Saturday, February 10

Joe Sets the Record Crooked

When Vladimir Putin articulated in a restrained and unprovocative way a view that is both held on a majority basis throughout the world by populations and leadership alike and supported by legal scholarship, it was the trusty warmonger, Senator Joe Lieberman, who denounced the Russian leader and denied that the US government of George Bush has increased global insecurity through its illegal use of international violence (full article, quoted below). Having removed himself from the Democratic Party, Lieberman now pursues a course of unimpeded US lawlessness across the planet while deriding anyone who seems to notice it.

The AP Writer, David Rising, reports that, in Munich,

Putin told a security forum attracting top officials that "we are witnessing an almost uncontained hyper use of force in international relations" and that "one state, the United States, has overstepped its national borders in every way. "This is very dangerous, nobody feels secure anymore because nobody can hide behind international law."

And here, from the same piece, is the delusional response of ol' Joe:

"Even our involvement in Iraq, certainly Afghanistan, is pursuant to United Nations resolutions."

The hesitant phrasing suggests that ol' Joe smells deception in the very words he speaks. "..., certainly Afghanistan.." This should give us pause. Hesitation over the invasion of Iraq is found in the speech of never-saw-a-military-expenditure,-corporate-lobbyist, -or-US-invasion-I-didn't-like Lieberman. And with reason.

Joe knows that he is bullshitting. The head of the United Nations at the time of the invasion proclaimed it illegal. To cite one respected legal opinion among the vast majority that concur on the matter (as Lieberman surely knows), Anne-Marie Slaughter, dean of the Woodrow Wilson School at Princeton and president of the American Society of International Law, puts the matter plainly:
"the invasion was both illegal and illegitimate."
(American Society of International Law Newsletter, March-April 2004)

The use of both "illegal" and "illegitimate" suggests that the two have different meanings. However, the words should not be twisted in such a way. Slaughter, who had once herself given the pseudo-distinction credibility, puts the matter this way to shut the door on the potential ambiguity. (The ambiguity was first created to excuse the US-led 1999 NATO bombing of Serbia, which was deemed "illegal but legitimate." That is, its illegality was determined by the Head of International Independent Commission of Inquiry on the Kosovo war, who then called it nonetheless "legitimate" because "all diplomatic avenues had been exhausted" -- a claim that ignores two concrete diplomatic options on the table at that time, one by Serbia and one by NATO. The expression is now commonly used to patch over criminal actions of the US government with the appearance of necessity.) Nonetheless, putting strictly legal questions aside, the fact that the invasion of Iraq was perceived widely and accurately to be illegitimate (i.e., self-serving, based on falsehoods) is in some sense more significant, because it is this recognition that fuels and in some cases legitimates politics of violence and desperation across the world (assuming that others are allowed to use the same rationales for violence as the US government does).
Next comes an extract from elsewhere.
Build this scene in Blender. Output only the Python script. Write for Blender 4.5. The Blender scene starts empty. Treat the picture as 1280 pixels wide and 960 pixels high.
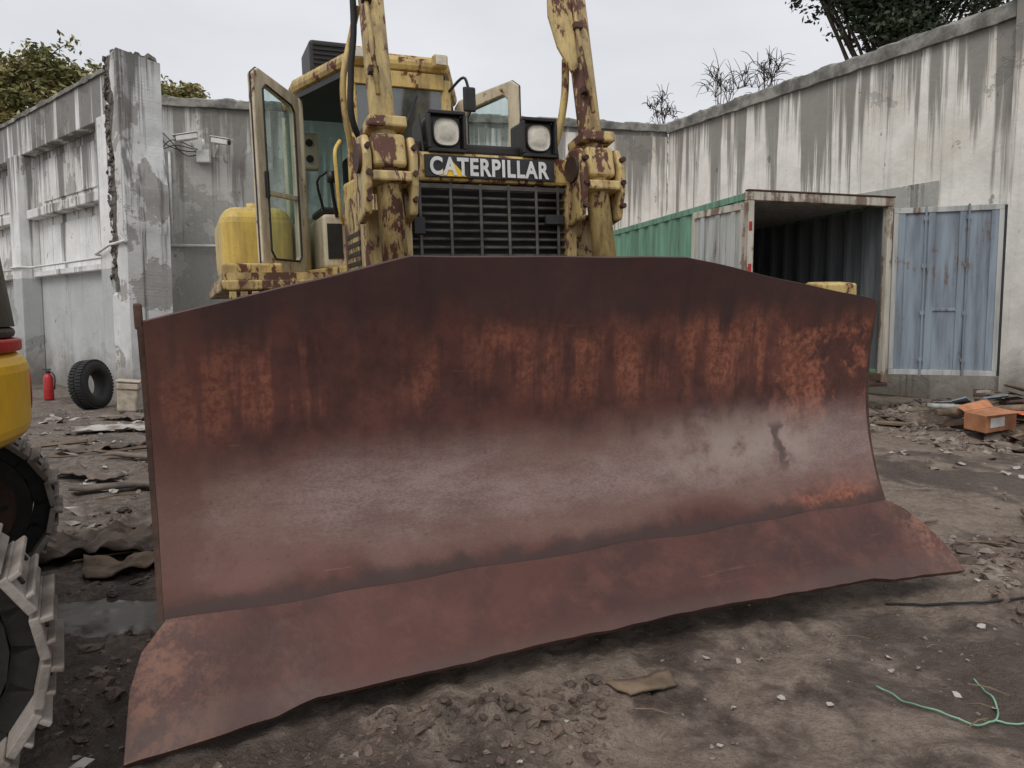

It is this that does the greatest damage to efforts on all sides to resolve disputes by non-violent and non-catastrophic means. The voices that refuse to recognize this increased insecurity, which are curiously grouped together within the US government and its client state Israel, believe perhaps that their actions enhance their nations' security. It is nonetheless worth remembering that the beliefs of the mad should not be held up as beacons of guidance for the world at large.

Indeed, the predictable deception on the part of one of the invasion's biggest supporters needs to be kept in the context of issues of global security. The opening lines of the Preface to Noam Chomsky's Failed States: The Abuse of Power and the Assault on Democracy, a book that richly documents the trashing by consecutive US administrations of the international security consensus that emerged after World War II, serve that purpose well, and so it is with the opening lines that I close today's post:
"The selection of issues that should rank high on the agenda of concern for human welfare and rights is, naturally, a subjective matter. But there are a few choices that seem unavoidable, because they bear so directly on the prospects for decent survival. Among them are at least these three: nuclear war, environmental disaster, and the fact that the government is acting in ways that increase the likelihood of these catastrophes {and as Chomsky explains, not the American people, who as a whole do not support the illegal government initiatives and its trashing of international treaties}."